Thirty-five years ago when I was in my 20s, I signed a contract for the construction of a pick-a-plan house in an outer suburb.
I was saved by luck not good management. I knew nothing of passive solar heating, but the builder did. Choosing one of the floor plans was easy enough. Putting it on the land was another matter. Most builders would have left the floor plan as is, banged the front door to the front of the block and that would have been that.
The trouble was that the front boundary of the block faced north-north-west. The only way to get north orientation was to turn the house 45 degrees. Radical stuff in 1972. Houses always ran parallel to the street – to show the world what a big house you have.
The builder turned the house 45 degrees and moved the large sliding glass door on the pick-a-plan to the northern wall. Total cost: nothing. It could be done because the block was big enough to accommodate the house’s diagonal across its width.
Then the oil shock of 1973 struck. While everyone else was shocked it made little difference in a house that was heated by the sun in winter and whose eaves shut out the harsh sun in summer. The energy bills were minimal.
It is not nuclear physics. It is obvious, easy and been known for four decades.
Yet here we are 35 years later. This week Australia was denounced as one of the most profligate carbon emitters on the planet. The ACT Government announced yet another review, revamp and rewrite of the planning process (this time the territory plan). And the ACT Government announced a costly retrofit of public housing to make them more efficient to repair the follies of the past. The refit is necessary but could have been avoided if an ounce of brain had been applied when the houses were first built.
The same mistakes are being made with new housing estates now – made more culpable because we know the importance of building dwellings with smaller water and energy footprints.
The great swirling roads of the classic National Capital Development Commission suburb of the 1960s denied good solar orientation to at least half the dwellings. The planning condemned people to commute inefficiently by road. And it failed to account for social and ecological change. A garage and an open-all-hours supermarket in every suburban shopping centre was fine in the 1960s, as was the centralised pub in the medium centres like Curtin and Jamieson.
But automotive technology changed so car services were needed once a year not once a month and people served their own petrol. Add changes to shopping hours, working mums, random breath testing and you can see the folly of some of 1960s Canberra planning.

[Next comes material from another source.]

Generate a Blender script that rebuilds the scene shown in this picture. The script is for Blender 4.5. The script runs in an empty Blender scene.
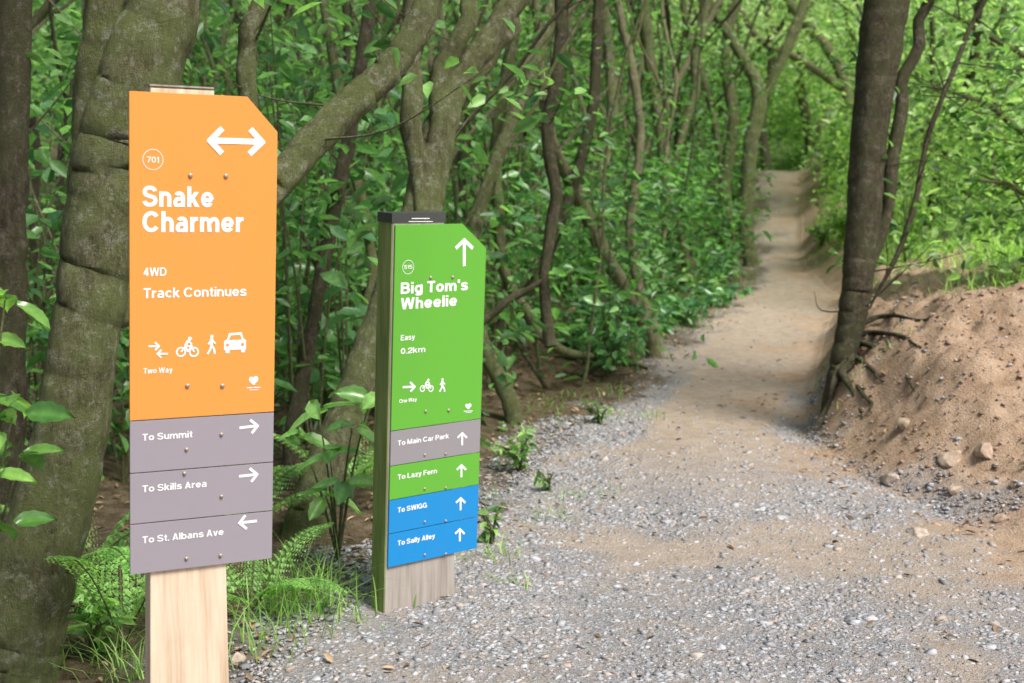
import bpy, bmesh, math, random
import numpy as np
from mathutils import Vector, Matrix
random.seed(7); R=np.random.RandomState(11)
scn=bpy.context.scene; C=scn.collection
# ------------------------------------------------------------------ camera maths
E=1.42; F=1400.0; TH=math.atan((341.5-145)/F)
CAM=np.array([0,0,E]); FW=np.array([0,math.cos(TH),-math.sin(TH)]); UP=np.array([0,math.sin(TH),math.cos(TH)]); RT=np.array([1.,0,0])
def ray(px,py): return FW+(px-512)/F*RT+(341.5-py)/F*UP
def P(px,py,d): return CAM+ray(px,py)*d
# ------------------------------------------------------------------ helpers
def sm(a,b,x):
    t=np.clip((np.asarray(x,float)-a)/(b-a),0,1); return t*t*(3-2*t)
_L=R.rand(256,256)
def noise(x,y,s=1.0,o=0):
    x=np.asarray(x,float)*s+o+500; y=np.asarray(y,float)*s+o*1.7+500
    xi=np.floor(x).astype(int); yi=np.floor(y).astype(int); fx=x-xi; fy=y-yi
    fx=fx*fx*(3-2*fx); fy=fy*fy*(3-2*fy)
    g=lambda a,b:_L[a%256,b%256]
    return (g(xi,yi)*(1-fx)+g(xi+1,yi)*fx)*(1-fy)+(g(xi,yi+1)*(1-fx)+g(xi+1,yi+1)*fx)*fy*1.0-0.5
PLy=[-60,0,3.7,4.3,5.0,5.6,8,11,13,14,15,16,18,20,22,24,28,40,400]; PLx=[-1,-1,-.78,-.55,-.28,-.1,.66,1.5,2.1,2.38,2.62,2.82,3.2,3.6,3.95,4.35,5.0,6,60]
TRy=[-60,0,3.5,4.8,6.0,6.7,7.5,9,12,13.2,14,15,16,18,20,22,24,28,40,400]; TRx=[2.6,2.6,2.3,1.9,1.5,1.46,1.6,1.98,2.75,3.08,3.08,3.12,3.28,3.68,4.12,4.5,4.95,5.7,6.8,62]
def plx(y): return np.interp(y,PLy,PLx)
def trx(y): return np.interp(y,TRy,TRx)
def H(x,y):
    x=np.asarray(x,float); y=np.asarray(y,float)
    l=np.maximum(0,plx(y)-x); r=x-trx(y)
    z=0.95*sm(13,23,y)-0.5*sm(25,34,y)
    z=z+noise(x,y,1.1)*.05+noise(x,y,4,3)*.02+noise(x,y,11,9)*.008
    z=z+sm(.2,1.5,l)*(.02+noise(x,y,.9,5)*.22)+.05*np.maximum(0,np.minimum(l,14)-1.5)
    amp=sm(4.5,6.6,y)
    bw=.48+noise(x,y,2.0,21)*.45; bh=.52*(1-.45*sm(9,12,y))
    z=z+amp*(bh*sm(0,1,(r+.05)/np.maximum(bw,.28)))+amp*.22*np.clip(r-.3,0,2.2)+amp*.1*np.clip(r-2.5,0,12)
    ro=np.abs(noise(x,y,5.5,47)); r2=np.abs(noise(x,y,12,57))
    z=z+sm(-.1,.5,r)*(noise(x,y,1.8,33)*.14+noise(x,y,7,40)*.06+ro*.1+r2*.06+noise(x,y,17,44)*.035+noise(x,y,34,46)*.024+noise(x,y,60,49)*.012)*sm(3.9,5.8,y)
    ang=x/np.maximum(y,1); hf=1-.45*sm(.05,.14,ang)*(1-sm(.4,.6,ang))
    z=z+.42*np.clip(y-29,0,30)*hf+.3*np.clip(-x-13,0,30)+.2*np.clip(x-14,0,30)
    return z
def hz(x,y): return float(H(x,y))
def mk(name,V,Fc,mat,parent=None,col=None,smooth=False,off=None):
    V=np.asarray(V,float)
    if off is None and parent is not None:
        r=parent
        while r.parent: r=r.parent
        off=np.array(r.location)
    if off is not None: V=V-off
    me=bpy.data.meshes.new(name)
    Fc=np.asarray(Fc,dtype=np.int32); k=Fc.shape[1]; n=len(Fc)
    me.vertices.add(len(V)); me.vertices.foreach_set('co',V.astype(np.float32).ravel())
    me.loops.add(n*k); me.loops.foreach_set('vertex_index',Fc.ravel())
    me.polygons.add(n); me.polygons.foreach_set('loop_start',np.arange(0,n*k,k,dtype=np.int32))
    if smooth: me.polygons.foreach_set('use_smooth',np.ones(n,dtype=bool))
    me.update(calc_edges=True); me.validate()
    if col is not None:
        a=me.color_attributes.new('col','FLOAT_COLOR','POINT')
        c=np.ones((len(V),4),np.float32); c[:,:col.shape[1]]=col; a.data.foreach_set('color',c.ravel())
    me.materials.append(mat)
    o=bpy.data.objects.new(name,me); C.objects.link(o)
    if parent is not None: o.parent=parent
    return o
def tag(o,label=None,cat=None,group=None,kind=None):
    if label: o['label']=label
    if cat: o['category']=cat
    if group: o['group']=group
    if kind: o['kind']=kind
    return o
def empty(name,loc,label,cat,group=None):
    o=bpy.data.objects.new(name,None); o.empty_display_size=.1; C.objects.link(o); o.location=tuple(float(v) for v in loc)
    return tag(o,label,cat,group)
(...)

But that was correctable. Garages could be converted. Restaurants and boutique pubs could be added to shopping centres and so on.
But it is difficult, if not impossible to alter bad orientation of a house and poor housing layout.

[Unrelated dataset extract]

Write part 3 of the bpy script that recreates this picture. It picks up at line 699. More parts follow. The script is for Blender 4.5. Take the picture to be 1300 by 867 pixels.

I have been looking at a booklet called “Climate Change Needs Housing Change” by Derek Wrigley published by the Nature and Society Forum. It shows some of the egregious efforts of past “planners”.
He says, “Solar effective planning is not fully understood by planners, designers, regulators or builders.”
Having blocks so that a house or block of units can have windows facing north is only part of the story.
He showed an aerial photograph of a recent Gungahlin development. He said, “The housing in this suburb is almost a modern equivalent of the 18th century Industrial Rrevolution terraces in the English mill towns which eventually turned into slums.
“These Gungahlin houses will almost certainly become the slums of the near future when the reality of heating fuel costs and poor thermal construction become evident within the life of these houses”
Lack of eaves results in sun hitting walls in summer and dark roofs result in heat absorption, ultimately resulting in the need for air-conditioning. Builders skimping on windows because glass is more expensive than brick results in the need for more heating.
The now fashionable complex hipped roofs make photo-voltaic collection more difficult. With better building houses would be more comfortable and cheaper to run. You can build a house that collects all its own water and electricity (provided you let passive solar do most of the work).
Wrigley bemoans the lost opportunity and the cost and discomfort inflicted on the poor sods who have to live there after the builders, “planners” and “designers” have gone.
Worse, it is almost impossible to retrofit these houses or use them effectively for solar hot water or photo-voltaic grids – as no doubt housing authorities will find when they try to retrofit Canberra’s public housing. You can only fiddle at the edges with dual-flushing loos and energy-saving light globes.
As to the new Territory Plan, it now has more versions than some Microsoft software. But it will not help if nothing is done about block sizes, the orientation of streets and the buildings on them and the ratio between the block size and the building size.
If you have a matchbox size block you can only have a small postage-stamp-size house, other wise you condemn residents to over-shadowing and ineffective passive solar heating.
Similarly, if you allow builders to crib on plot ratios by removing eaves.
This knowledge has been around for more than 40 years, yet Canberra, for all its planning, has produced a carbon-guzzling built form.
Worse, all the planning rules and regulations have added to building costs. The Australian Institute of Architecture rates the ACT as the worst jurisdiction for planning costs and delays.
You would not mind if all the planning had resulted in an aesthetically pleasing and energy-efficient built form. But it demonstrably has not.